A studly young Aryan named Siegfried Endroy then found the sword and turned into a fierce evil warrior named Knightrider. With his whimsical talking car, he drove around Europe whacking the hell out of peasants. This made a bunch of people fight over the sword again.

This time, Xianghua beat Siegfried up and broke the sword again, proving that while the Soul Edge is evil and all-powerful, it has a propensity for picking girly men who regularly get trounced by bubbly and cheerful sixteen year-old girls with large bosoms.

He gave Siegfried a second chance. Siegfried again roamed as Knightrider before somehow beating himself up this time and breaking the sword yet again. A bunch of people fought over the sword in the meantime.

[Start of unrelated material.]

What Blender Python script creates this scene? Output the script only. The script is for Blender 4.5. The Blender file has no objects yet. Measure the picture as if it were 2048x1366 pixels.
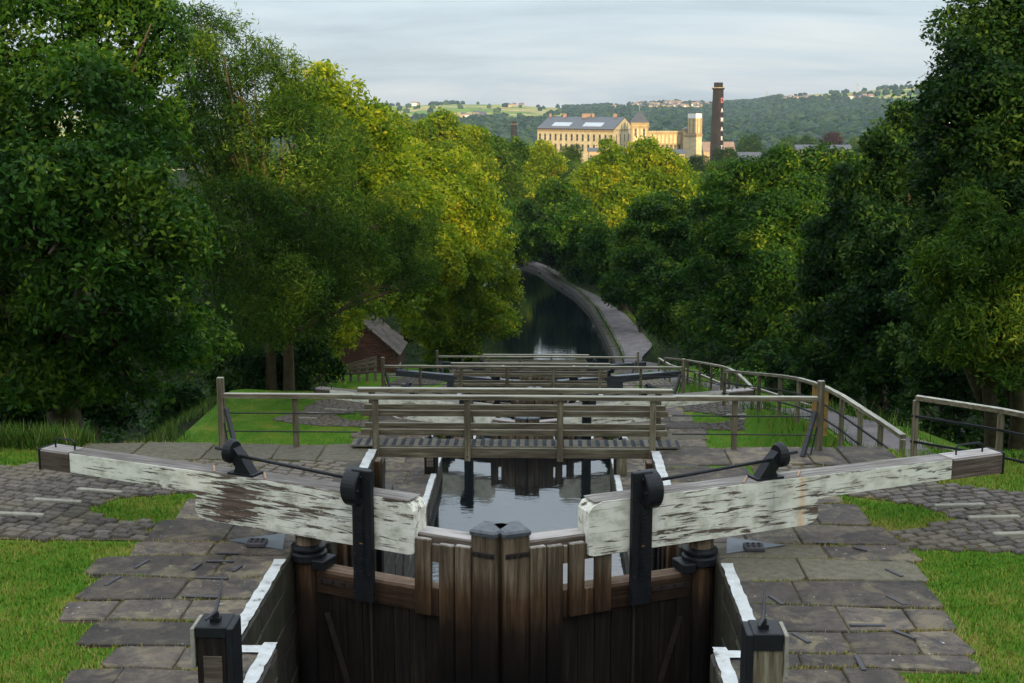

Then, Soul Edge decided to hell with that and just wielded himself. If those little pansies couldn’t handle all of that firepower, he would take care of things on his own.

The final story has yet to be decided, but you can bet it’s going to end with a girl or very effeminate man breaking the Soul Edge. The people who will inevitably fight over it may seriously want to quit while they’re ahead and just invest in a good set of steak knives.

Soul Calibur IV[edit | edit source]

Announced June 12, 2007, Soul Calibur IV is rumored to have only one playable character, a dominatrix named Isabella "Ivy" Valentine who is rumored to be somehow related to George Washington. Not being satisfied with being only top tier in Soul Calibur I - III, she developed a new tier for her, and her alone - God Tier, resulting in her ability to win against every opponent through abusive usage of "God Whisper" and obtrusive cleavage.

If two Ivys were to be pitted against each other, the universe would consequently explode, similarly to dividing by zero, thus rendering Soul Calibur IV the first game to be classified as weapon of mass destruction.

Darth Vader is reviled to be Mirsurugi's father in this game.